> **Short task**:
Your task is to restate the data word for word.

################

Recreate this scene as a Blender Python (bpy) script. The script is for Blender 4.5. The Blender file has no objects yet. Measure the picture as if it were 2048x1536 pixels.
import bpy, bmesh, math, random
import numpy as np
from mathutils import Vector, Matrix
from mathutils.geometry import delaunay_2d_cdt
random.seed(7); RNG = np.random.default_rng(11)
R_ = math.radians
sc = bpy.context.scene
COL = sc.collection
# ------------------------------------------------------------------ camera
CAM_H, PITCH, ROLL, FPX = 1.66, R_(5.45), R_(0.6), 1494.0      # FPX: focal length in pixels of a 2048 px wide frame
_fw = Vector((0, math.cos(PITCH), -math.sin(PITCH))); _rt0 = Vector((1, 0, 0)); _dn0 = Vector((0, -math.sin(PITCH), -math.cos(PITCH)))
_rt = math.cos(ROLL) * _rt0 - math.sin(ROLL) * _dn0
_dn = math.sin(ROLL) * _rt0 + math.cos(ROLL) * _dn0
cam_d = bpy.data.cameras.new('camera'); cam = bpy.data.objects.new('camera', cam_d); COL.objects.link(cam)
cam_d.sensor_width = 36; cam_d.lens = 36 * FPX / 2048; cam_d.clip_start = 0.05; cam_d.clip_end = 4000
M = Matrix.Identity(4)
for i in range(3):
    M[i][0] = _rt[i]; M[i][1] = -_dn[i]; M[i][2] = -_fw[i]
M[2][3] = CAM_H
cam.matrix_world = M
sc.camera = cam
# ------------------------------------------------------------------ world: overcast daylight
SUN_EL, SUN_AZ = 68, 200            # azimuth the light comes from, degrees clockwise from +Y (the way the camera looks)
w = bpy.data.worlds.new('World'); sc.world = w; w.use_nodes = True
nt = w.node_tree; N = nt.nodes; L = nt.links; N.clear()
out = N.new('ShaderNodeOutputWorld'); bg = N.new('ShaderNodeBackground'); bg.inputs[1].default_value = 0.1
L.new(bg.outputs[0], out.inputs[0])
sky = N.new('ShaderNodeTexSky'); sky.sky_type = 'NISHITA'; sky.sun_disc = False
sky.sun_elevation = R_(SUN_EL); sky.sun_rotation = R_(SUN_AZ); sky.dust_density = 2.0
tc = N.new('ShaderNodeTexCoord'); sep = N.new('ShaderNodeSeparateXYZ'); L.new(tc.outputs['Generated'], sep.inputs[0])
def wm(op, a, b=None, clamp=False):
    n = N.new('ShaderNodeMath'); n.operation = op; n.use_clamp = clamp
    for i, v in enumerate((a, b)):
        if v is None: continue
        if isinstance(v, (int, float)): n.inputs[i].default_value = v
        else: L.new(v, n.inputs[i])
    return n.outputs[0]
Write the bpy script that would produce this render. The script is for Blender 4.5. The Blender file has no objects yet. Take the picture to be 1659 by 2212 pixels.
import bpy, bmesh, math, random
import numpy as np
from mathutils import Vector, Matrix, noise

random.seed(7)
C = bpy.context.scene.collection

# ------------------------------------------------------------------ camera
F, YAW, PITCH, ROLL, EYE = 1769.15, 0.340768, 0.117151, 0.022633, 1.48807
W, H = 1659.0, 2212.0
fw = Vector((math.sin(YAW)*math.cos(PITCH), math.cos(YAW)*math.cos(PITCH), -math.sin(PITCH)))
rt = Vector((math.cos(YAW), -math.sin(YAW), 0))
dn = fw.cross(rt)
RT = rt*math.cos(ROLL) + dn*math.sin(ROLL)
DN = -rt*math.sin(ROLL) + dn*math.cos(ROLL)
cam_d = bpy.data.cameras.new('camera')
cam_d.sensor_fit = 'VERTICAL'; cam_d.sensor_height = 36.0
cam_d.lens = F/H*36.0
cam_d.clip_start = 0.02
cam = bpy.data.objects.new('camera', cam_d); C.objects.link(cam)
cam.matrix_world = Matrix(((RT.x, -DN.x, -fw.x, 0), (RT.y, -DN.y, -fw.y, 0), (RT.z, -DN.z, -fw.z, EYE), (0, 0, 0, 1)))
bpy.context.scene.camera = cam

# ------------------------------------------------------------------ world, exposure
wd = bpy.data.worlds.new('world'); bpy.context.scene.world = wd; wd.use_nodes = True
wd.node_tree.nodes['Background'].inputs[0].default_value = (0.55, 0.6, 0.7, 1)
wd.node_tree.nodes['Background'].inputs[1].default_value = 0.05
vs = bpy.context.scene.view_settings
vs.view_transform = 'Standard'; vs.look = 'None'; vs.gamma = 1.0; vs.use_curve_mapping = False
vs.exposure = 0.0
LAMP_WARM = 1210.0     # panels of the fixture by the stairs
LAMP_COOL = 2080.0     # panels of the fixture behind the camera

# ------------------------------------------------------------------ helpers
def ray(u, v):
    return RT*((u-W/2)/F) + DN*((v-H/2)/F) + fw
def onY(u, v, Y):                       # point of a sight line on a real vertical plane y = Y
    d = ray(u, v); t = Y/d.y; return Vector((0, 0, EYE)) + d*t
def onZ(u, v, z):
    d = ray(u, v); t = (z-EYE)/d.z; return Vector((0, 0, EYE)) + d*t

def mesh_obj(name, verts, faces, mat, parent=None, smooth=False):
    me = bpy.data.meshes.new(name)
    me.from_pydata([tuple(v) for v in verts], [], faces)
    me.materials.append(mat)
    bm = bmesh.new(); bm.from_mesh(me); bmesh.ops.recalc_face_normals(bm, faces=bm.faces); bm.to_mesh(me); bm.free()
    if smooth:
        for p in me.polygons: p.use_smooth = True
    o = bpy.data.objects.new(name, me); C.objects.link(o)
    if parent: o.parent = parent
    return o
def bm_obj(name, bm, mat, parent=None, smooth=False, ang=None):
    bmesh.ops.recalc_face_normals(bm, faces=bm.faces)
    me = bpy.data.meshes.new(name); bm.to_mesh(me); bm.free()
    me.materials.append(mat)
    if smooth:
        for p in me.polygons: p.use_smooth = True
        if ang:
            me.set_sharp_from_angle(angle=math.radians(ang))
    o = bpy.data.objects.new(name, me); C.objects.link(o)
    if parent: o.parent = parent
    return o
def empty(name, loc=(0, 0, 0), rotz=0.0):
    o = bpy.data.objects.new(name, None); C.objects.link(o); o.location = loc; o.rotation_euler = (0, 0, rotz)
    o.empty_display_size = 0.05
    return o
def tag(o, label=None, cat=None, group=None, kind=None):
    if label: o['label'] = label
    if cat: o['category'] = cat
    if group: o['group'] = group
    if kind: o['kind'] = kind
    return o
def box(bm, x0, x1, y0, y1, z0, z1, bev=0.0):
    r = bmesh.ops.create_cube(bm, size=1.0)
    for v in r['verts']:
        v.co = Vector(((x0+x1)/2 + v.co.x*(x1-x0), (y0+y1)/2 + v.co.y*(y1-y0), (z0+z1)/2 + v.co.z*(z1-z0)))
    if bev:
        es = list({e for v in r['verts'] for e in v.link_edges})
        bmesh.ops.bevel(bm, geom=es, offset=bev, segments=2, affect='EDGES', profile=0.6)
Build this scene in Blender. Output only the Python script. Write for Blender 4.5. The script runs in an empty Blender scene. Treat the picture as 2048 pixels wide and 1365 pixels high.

################

> **Full output**:
Recreate this scene as a Blender Python (bpy) script. The script is for Blender 4.5. The Blender file has no objects yet. Measure the picture as if it were 2048x1536 pixels.
import bpy, bmesh, math, random
import numpy as np
from mathutils import Vector, Matrix
from mathutils.geometry import delaunay_2d_cdt
random.seed(7); RNG = np.random.default_rng(11)
R_ = math.radians
sc = bpy.context.scene
COL = sc.collection
# ------------------------------------------------------------------ camera
CAM_H, PITCH, ROLL, FPX = 1.66, R_(5.45), R_(0.6), 1494.0      # FPX: focal length in pixels of a 2048 px wide frame
_fw = Vector((0, math.cos(PITCH), -math.sin(PITCH))); _rt0 = Vector((1, 0, 0)); _dn0 = Vector((0, -math.sin(PITCH), -math.cos(PITCH)))
_rt = math.cos(ROLL) * _rt0 - math.sin(ROLL) * _dn0
_dn = math.sin(ROLL) * _rt0 + math.cos(ROLL) * _dn0
cam_d = bpy.data.cameras.new('camera'); cam = bpy.data.objects.new('camera', cam_d); COL.objects.link(cam)
cam_d.sensor_width = 36; cam_d.lens = 36 * FPX / 2048; cam_d.clip_start = 0.05; cam_d.clip_end = 4000
M = Matrix.Identity(4)
for i in range(3):
    M[i][0] = _rt[i]; M[i][1] = -_dn[i]; M[i][2] = -_fw[i]
M[2][3] = CAM_H
cam.matrix_world = M
sc.camera = cam
# ------------------------------------------------------------------ world: overcast daylight
SUN_EL, SUN_AZ = 68, 200            # azimuth the light comes from, degrees clockwise from +Y (the way the camera looks)
w = bpy.data.worlds.new('World'); sc.world = w; w.use_nodes = True
nt = w.node_tree; N = nt.nodes; L = nt.links; N.clear()
out = N.new('ShaderNodeOutputWorld'); bg = N.new('ShaderNodeBackground'); bg.inputs[1].default_value = 0.1
L.new(bg.outputs[0], out.inputs[0])
sky = N.new('ShaderNodeTexSky'); sky.sky_type = 'NISHITA'; sky.sun_disc = False
sky.sun_elevation = R_(SUN_EL); sky.sun_rotation = R_(SUN_AZ); sky.dust_density = 2.0
tc = N.new('ShaderNodeTexCoord'); sep = N.new('ShaderNodeSeparateXYZ'); L.new(tc.outputs['Generated'], sep.inputs[0])
def wm(op, a, b=None, clamp=False):
    n = N.new('ShaderNodeMath'); n.operation = op; n.use_clamp = clamp
    for i, v in enumerate((a, b)):
        if v is None: continue
        if isinstance(v, (int, float)): n.inputs[i].default_value = v
        else: L.new(v, n.inputs[i])
    return n.outputs[0]
Write the bpy script that would produce this render. The script is for Blender 4.5. The Blender file has no objects yet. Take the picture to be 1659 by 2212 pixels.
import bpy, bmesh, math, random
import numpy as np
from mathutils import Vector, Matrix, noise

random.seed(7)
C = bpy.context.scene.collection

# ------------------------------------------------------------------ camera
F, YAW, PITCH, ROLL, EYE = 1769.15, 0.340768, 0.117151, 0.022633, 1.48807
W, H = 1659.0, 2212.0
fw = Vector((math.sin(YAW)*math.cos(PITCH), math.cos(YAW)*math.cos(PITCH), -math.sin(PITCH)))
rt = Vector((math.cos(YAW), -math.sin(YAW), 0))
dn = fw.cross(rt)
RT = rt*math.cos(ROLL) + dn*math.sin(ROLL)
DN = -rt*math.sin(ROLL) + dn*math.cos(ROLL)
cam_d = bpy.data.cameras.new('camera')
cam_d.sensor_fit = 'VERTICAL'; cam_d.sensor_height = 36.0
cam_d.lens = F/H*36.0
cam_d.clip_start = 0.02
cam = bpy.data.objects.new('camera', cam_d); C.objects.link(cam)
cam.matrix_world = Matrix(((RT.x, -DN.x, -fw.x, 0), (RT.y, -DN.y, -fw.y, 0), (RT.z, -DN.z, -fw.z, EYE), (0, 0, 0, 1)))
bpy.context.scene.camera = cam

# ------------------------------------------------------------------ world, exposure
wd = bpy.data.worlds.new('world'); bpy.context.scene.world = wd; wd.use_nodes = True
wd.node_tree.nodes['Background'].inputs[0].default_value = (0.55, 0.6, 0.7, 1)
wd.node_tree.nodes['Background'].inputs[1].default_value = 0.05
vs = bpy.context.scene.view_settings
vs.view_transform = 'Standard'; vs.look = 'None'; vs.gamma = 1.0; vs.use_curve_mapping = False
vs.exposure = 0.0
LAMP_WARM = 1210.0     # panels of the fixture by the stairs
LAMP_COOL = 2080.0     # panels of the fixture behind the camera

# ------------------------------------------------------------------ helpers
def ray(u, v):
    return RT*((u-W/2)/F) + DN*((v-H/2)/F) + fw
def onY(u, v, Y):                       # point of a sight line on a real vertical plane y = Y
    d = ray(u, v); t = Y/d.y; return Vector((0, 0, EYE)) + d*t
def onZ(u, v, z):
    d = ray(u, v); t = (z-EYE)/d.z; return Vector((0, 0, EYE)) + d*t

def mesh_obj(name, verts, faces, mat, parent=None, smooth=False):
    me = bpy.data.meshes.new(name)
    me.from_pydata([tuple(v) for v in verts], [], faces)
    me.materials.append(mat)
    bm = bmesh.new(); bm.from_mesh(me); bmesh.ops.recalc_face_normals(bm, faces=bm.faces); bm.to_mesh(me); bm.free()
    if smooth:
        for p in me.polygons: p.use_smooth = True
    o = bpy.data.objects.new(name, me); C.objects.link(o)
    if parent: o.parent = parent
    return o
def bm_obj(name, bm, mat, parent=None, smooth=False, ang=None):
    bmesh.ops.recalc_face_normals(bm, faces=bm.faces)
    me = bpy.data.meshes.new(name); bm.to_mesh(me); bm.free()
    me.materials.append(mat)
    if smooth:
        for p in me.polygons: p.use_smooth = True
        if ang:
            me.set_sharp_from_angle(angle=math.radians(ang))
    o = bpy.data.objects.new(name, me); C.objects.link(o)
    if parent: o.parent = parent
    return o
def empty(name, loc=(0, 0, 0), rotz=0.0):
    o = bpy.data.objects.new(name, None); C.objects.link(o); o.location = loc; o.rotation_euler = (0, 0, rotz)
    o.empty_display_size = 0.05
    return o
def tag(o, label=None, cat=None, group=None, kind=None):
    if label: o['label'] = label
    if cat: o['category'] = cat
    if group: o['group'] = group
    if kind: o['kind'] = kind
    return o
def box(bm, x0, x1, y0, y1, z0, z1, bev=0.0):
    r = bmesh.ops.create_cube(bm, size=1.0)
    for v in r['verts']:
        v.co = Vector(((x0+x1)/2 + v.co.x*(x1-x0), (y0+y1)/2 + v.co.y*(y1-y0), (z0+z1)/2 + v.co.z*(z1-z0)))
    if bev:
        es = list({e for v in r['verts'] for e in v.link_edges})
        bmesh.ops.bevel(bm, geom=es, offset=bev, segments=2, affect='EDGES', profile=0.6)
Build this scene in Blender. Output only the Python script. Write for Blender 4.5. The script runs in an empty Blender scene. Treat the picture as 2048 pixels wide and 1365 pixels high.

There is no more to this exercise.